Work to do:
Every line holding the string "picture" should be gathered.

==== Dataset excerpts ====

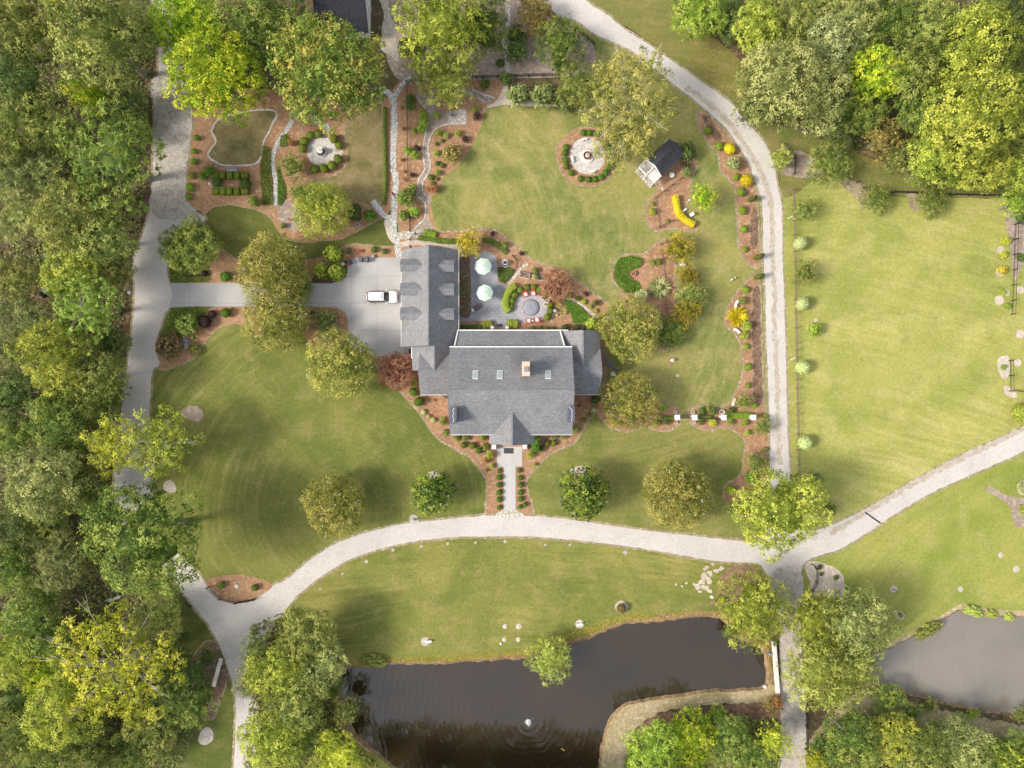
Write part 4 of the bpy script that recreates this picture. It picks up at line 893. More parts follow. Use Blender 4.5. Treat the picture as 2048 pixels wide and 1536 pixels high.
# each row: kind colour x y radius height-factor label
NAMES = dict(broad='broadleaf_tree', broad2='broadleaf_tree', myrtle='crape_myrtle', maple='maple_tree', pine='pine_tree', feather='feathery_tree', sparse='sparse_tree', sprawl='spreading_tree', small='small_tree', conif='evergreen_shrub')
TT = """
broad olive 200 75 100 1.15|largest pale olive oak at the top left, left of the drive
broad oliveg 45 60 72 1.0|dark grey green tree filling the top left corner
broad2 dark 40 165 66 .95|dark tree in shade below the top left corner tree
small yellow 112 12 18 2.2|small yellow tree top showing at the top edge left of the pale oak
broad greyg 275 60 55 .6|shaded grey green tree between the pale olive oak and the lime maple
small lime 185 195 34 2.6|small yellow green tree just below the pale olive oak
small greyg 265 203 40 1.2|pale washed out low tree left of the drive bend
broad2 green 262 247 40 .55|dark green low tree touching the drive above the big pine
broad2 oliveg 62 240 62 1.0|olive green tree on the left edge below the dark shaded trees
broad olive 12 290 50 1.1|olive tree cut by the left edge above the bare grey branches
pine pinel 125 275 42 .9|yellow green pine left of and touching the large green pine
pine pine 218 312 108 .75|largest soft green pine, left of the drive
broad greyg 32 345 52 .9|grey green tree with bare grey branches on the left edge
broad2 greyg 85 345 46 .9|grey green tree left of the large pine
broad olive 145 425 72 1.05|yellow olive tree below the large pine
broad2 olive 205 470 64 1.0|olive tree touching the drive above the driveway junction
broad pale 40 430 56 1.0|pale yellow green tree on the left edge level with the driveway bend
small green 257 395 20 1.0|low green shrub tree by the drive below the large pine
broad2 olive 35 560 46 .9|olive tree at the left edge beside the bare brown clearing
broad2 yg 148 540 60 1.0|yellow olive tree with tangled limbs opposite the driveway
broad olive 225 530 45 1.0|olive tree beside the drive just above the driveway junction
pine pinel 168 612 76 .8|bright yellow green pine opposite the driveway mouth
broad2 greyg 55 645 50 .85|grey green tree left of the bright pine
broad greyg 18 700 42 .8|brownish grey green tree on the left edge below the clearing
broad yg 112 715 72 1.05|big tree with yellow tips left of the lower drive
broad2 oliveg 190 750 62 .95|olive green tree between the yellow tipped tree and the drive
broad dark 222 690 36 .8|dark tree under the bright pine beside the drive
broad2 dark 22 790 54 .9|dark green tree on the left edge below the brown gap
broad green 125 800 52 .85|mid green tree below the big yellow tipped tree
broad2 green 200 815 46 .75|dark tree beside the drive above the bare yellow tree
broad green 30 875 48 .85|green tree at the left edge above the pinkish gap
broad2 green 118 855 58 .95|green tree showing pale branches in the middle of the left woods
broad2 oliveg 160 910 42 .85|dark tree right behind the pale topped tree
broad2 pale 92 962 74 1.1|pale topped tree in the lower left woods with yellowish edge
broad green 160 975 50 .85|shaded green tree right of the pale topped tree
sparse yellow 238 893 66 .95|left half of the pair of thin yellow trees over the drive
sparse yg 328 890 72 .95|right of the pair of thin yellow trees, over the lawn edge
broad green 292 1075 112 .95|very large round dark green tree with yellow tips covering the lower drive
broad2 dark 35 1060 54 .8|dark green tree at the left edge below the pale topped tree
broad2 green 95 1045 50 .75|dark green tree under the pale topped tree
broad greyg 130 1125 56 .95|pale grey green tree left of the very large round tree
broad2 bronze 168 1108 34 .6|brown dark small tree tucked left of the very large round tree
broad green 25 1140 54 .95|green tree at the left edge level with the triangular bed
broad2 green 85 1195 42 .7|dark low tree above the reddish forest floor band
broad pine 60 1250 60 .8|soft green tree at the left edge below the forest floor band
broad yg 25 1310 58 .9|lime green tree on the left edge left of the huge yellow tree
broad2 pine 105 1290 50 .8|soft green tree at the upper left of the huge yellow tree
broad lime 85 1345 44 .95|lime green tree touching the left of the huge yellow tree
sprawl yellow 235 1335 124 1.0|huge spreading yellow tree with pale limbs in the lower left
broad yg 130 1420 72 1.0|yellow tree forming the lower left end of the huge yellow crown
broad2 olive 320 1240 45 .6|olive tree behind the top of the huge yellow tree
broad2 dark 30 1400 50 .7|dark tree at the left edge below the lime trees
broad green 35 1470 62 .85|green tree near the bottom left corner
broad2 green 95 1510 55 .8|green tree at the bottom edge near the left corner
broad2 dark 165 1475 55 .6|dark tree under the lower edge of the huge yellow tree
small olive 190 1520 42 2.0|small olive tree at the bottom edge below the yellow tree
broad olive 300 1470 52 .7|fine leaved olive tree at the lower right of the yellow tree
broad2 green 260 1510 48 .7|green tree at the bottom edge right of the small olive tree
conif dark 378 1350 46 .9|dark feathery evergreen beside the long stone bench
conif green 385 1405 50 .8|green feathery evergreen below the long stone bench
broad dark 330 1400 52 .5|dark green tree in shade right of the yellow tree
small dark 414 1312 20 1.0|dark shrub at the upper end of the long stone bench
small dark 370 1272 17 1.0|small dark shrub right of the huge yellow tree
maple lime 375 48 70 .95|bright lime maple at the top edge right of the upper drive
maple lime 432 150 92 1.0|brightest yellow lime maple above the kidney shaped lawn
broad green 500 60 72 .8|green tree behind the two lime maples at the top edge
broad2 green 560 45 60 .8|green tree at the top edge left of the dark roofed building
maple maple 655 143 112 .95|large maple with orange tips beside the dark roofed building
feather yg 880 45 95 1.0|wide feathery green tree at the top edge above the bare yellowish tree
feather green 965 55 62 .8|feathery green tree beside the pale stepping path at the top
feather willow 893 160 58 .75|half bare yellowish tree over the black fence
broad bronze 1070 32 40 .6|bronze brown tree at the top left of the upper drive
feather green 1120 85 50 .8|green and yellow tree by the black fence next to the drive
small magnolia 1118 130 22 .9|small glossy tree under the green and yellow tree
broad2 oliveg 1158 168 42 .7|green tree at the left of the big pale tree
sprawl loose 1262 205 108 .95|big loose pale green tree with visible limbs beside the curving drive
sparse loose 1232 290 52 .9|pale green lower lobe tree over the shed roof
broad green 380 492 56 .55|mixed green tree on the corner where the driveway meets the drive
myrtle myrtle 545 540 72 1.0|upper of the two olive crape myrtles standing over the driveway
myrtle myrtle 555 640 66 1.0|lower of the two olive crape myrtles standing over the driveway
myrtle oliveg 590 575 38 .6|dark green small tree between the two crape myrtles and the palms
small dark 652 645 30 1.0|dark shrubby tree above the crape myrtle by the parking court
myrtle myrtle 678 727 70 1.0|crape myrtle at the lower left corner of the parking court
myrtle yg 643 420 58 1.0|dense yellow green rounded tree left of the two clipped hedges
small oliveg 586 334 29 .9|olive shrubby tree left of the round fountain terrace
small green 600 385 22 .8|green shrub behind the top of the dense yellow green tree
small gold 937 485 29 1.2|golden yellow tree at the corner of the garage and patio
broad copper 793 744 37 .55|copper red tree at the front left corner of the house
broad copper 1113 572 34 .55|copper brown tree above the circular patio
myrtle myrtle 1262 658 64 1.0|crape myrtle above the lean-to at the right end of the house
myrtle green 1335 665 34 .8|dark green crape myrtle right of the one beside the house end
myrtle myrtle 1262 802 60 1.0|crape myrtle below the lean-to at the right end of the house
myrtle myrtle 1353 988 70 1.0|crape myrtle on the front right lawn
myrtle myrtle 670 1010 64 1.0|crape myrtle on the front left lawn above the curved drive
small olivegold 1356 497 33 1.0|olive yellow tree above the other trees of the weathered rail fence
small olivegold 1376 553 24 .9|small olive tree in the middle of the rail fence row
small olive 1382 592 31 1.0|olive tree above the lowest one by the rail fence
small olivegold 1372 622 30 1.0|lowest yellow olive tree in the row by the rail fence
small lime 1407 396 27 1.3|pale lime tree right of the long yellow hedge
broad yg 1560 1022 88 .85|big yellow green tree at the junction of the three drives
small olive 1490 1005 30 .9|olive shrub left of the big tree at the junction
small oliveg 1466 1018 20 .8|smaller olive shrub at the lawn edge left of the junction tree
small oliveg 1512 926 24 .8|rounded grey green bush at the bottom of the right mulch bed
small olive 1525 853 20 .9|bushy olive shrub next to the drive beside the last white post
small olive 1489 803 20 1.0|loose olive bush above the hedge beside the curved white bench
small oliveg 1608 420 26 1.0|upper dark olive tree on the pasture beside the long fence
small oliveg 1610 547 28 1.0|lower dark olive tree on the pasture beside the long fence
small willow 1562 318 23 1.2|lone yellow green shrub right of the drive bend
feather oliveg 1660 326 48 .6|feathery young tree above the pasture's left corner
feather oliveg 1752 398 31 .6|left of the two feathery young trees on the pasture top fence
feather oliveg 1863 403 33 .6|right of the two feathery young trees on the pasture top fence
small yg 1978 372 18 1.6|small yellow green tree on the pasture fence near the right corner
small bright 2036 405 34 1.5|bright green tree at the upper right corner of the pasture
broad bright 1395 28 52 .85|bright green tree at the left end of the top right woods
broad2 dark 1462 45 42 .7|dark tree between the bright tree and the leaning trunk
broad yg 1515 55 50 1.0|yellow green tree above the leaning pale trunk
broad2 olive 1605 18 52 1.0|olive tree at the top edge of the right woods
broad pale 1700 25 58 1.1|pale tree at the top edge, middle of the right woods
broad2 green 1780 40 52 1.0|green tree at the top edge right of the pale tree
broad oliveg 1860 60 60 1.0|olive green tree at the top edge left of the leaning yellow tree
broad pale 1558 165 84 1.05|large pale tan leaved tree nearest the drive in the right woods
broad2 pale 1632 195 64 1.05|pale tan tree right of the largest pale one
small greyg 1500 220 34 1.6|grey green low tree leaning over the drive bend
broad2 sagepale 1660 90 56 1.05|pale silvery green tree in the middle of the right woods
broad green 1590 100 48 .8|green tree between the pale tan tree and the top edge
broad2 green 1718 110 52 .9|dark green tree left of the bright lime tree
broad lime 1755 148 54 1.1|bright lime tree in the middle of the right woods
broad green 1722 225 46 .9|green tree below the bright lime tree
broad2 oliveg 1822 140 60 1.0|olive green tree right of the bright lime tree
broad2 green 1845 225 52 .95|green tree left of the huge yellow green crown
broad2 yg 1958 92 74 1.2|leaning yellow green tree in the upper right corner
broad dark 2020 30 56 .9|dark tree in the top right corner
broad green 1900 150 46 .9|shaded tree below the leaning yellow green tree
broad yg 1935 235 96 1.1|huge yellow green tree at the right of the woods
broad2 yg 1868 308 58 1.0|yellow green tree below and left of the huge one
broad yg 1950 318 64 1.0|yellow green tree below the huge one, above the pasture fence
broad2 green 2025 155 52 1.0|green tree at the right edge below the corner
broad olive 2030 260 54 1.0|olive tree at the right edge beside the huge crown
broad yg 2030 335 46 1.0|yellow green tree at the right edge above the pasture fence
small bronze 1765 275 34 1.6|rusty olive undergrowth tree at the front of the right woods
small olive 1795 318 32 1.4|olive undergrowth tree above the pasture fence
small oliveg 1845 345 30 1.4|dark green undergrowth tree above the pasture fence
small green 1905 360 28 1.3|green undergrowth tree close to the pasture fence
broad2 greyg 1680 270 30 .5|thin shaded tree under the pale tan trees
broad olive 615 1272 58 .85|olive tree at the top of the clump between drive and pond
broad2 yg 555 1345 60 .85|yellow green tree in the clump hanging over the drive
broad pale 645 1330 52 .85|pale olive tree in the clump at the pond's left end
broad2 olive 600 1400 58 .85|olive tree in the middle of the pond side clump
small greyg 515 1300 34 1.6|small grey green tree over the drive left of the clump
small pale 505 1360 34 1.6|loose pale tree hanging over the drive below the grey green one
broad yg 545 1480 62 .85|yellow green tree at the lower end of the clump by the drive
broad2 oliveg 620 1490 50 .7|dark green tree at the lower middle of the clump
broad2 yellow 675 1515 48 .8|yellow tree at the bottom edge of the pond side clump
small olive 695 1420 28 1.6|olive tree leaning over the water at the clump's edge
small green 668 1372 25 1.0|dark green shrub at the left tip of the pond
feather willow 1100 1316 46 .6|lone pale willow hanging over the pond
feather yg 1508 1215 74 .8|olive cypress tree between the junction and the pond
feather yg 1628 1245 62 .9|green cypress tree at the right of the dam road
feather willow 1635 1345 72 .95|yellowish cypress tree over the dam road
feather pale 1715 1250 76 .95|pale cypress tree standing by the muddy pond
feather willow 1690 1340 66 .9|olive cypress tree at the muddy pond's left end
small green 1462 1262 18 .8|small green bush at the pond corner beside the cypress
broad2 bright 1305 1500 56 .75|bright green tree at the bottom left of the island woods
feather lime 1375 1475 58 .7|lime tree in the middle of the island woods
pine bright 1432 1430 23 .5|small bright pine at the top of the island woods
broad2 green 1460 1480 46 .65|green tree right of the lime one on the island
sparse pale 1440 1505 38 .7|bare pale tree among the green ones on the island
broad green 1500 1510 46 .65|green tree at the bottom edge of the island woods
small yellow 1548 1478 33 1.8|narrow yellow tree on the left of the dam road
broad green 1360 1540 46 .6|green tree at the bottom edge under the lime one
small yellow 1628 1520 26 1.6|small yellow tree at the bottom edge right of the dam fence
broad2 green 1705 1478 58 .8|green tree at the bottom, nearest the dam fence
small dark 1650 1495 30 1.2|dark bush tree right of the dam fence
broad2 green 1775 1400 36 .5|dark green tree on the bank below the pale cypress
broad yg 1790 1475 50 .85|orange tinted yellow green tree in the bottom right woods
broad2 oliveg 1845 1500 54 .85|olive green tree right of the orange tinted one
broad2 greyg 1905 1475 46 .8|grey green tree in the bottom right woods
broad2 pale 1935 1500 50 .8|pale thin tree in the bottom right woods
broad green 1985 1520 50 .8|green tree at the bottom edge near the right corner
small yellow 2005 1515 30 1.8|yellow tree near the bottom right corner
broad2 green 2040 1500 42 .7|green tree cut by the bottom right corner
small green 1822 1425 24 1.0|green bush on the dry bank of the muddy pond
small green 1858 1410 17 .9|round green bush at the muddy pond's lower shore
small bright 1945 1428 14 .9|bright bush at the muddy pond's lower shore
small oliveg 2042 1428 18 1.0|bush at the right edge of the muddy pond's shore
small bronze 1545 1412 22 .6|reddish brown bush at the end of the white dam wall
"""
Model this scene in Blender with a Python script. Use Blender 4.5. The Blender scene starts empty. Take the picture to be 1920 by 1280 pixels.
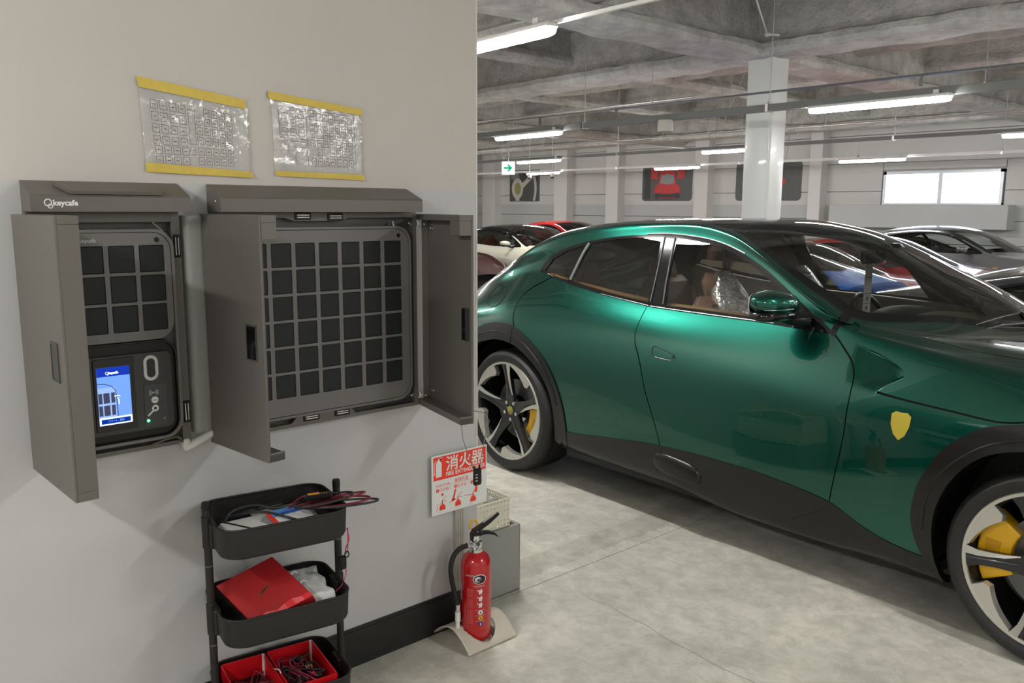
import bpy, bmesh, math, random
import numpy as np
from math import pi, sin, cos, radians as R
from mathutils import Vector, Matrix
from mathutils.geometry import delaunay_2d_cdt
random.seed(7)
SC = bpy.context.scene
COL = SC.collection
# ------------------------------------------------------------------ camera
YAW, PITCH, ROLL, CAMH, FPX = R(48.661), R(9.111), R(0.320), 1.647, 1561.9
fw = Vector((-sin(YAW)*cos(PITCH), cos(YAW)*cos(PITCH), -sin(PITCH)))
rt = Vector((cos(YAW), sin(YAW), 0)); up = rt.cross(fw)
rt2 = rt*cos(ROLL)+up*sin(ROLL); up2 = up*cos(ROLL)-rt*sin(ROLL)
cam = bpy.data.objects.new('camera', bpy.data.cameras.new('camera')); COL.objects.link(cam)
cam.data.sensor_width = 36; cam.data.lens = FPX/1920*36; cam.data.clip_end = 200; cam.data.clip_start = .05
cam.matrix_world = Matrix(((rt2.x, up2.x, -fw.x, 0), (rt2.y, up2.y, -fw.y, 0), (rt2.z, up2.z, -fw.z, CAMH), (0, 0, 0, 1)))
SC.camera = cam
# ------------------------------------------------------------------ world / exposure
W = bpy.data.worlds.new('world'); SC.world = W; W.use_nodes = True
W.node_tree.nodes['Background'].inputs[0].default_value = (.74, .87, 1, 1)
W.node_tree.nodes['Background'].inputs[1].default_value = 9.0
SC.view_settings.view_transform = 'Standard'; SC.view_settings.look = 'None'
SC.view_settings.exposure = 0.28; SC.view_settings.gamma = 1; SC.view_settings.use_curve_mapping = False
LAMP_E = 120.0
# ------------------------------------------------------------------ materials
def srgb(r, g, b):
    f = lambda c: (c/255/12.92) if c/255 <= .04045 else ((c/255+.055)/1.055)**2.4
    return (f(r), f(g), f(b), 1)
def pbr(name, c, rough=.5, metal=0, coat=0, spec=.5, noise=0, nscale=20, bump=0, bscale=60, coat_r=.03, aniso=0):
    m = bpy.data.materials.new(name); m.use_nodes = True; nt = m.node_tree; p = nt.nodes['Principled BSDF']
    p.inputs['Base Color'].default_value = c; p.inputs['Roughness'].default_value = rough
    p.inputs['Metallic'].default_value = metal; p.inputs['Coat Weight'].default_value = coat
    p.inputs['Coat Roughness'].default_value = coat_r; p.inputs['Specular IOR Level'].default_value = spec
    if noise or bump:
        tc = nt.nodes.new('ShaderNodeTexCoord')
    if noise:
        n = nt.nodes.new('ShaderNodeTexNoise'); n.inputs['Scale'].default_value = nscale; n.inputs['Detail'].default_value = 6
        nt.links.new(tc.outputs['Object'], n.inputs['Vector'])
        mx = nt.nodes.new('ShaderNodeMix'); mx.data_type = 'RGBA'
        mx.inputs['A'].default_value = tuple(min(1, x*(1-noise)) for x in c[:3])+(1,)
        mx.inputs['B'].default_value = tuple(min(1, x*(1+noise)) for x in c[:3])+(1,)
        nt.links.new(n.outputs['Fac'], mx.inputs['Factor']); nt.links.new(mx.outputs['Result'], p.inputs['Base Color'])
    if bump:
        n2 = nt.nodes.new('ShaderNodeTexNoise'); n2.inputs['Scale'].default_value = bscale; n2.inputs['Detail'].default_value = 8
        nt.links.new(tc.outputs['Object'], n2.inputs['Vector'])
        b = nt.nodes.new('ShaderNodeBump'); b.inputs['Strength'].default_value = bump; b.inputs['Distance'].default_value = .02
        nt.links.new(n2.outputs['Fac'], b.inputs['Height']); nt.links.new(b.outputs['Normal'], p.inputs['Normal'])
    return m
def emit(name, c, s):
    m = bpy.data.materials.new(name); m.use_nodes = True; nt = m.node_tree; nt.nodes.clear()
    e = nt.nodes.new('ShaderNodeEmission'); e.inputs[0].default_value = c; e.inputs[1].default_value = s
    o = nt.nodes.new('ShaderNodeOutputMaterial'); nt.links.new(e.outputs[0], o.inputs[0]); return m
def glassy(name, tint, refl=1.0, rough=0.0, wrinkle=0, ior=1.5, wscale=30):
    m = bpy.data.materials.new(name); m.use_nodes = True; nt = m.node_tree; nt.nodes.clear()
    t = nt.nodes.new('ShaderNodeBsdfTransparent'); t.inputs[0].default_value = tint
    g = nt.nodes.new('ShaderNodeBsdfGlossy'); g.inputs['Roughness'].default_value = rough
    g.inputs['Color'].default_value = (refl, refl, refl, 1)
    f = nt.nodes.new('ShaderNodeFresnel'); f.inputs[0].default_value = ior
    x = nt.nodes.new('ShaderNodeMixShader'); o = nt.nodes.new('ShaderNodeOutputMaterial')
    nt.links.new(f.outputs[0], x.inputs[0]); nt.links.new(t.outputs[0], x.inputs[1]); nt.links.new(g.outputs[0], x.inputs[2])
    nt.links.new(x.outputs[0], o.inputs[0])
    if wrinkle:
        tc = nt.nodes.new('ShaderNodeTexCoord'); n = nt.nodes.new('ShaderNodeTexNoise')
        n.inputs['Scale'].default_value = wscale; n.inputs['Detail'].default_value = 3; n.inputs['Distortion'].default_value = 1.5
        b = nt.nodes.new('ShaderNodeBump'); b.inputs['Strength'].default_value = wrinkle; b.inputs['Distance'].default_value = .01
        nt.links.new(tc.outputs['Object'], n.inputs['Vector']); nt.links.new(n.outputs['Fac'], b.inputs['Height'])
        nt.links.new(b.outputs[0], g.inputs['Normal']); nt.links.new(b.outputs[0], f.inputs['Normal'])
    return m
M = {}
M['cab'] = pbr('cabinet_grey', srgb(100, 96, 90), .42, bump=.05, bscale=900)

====

Response below:
Write part 4 of the bpy script that recreates this picture. It picks up at line 893. More parts follow. Use Blender 4.5. Treat the picture as 2048 pixels wide and 1536 pixels high.
Model this scene in Blender with a Python script. Use Blender 4.5. The Blender scene starts empty. Take the picture to be 1920 by 1280 pixels.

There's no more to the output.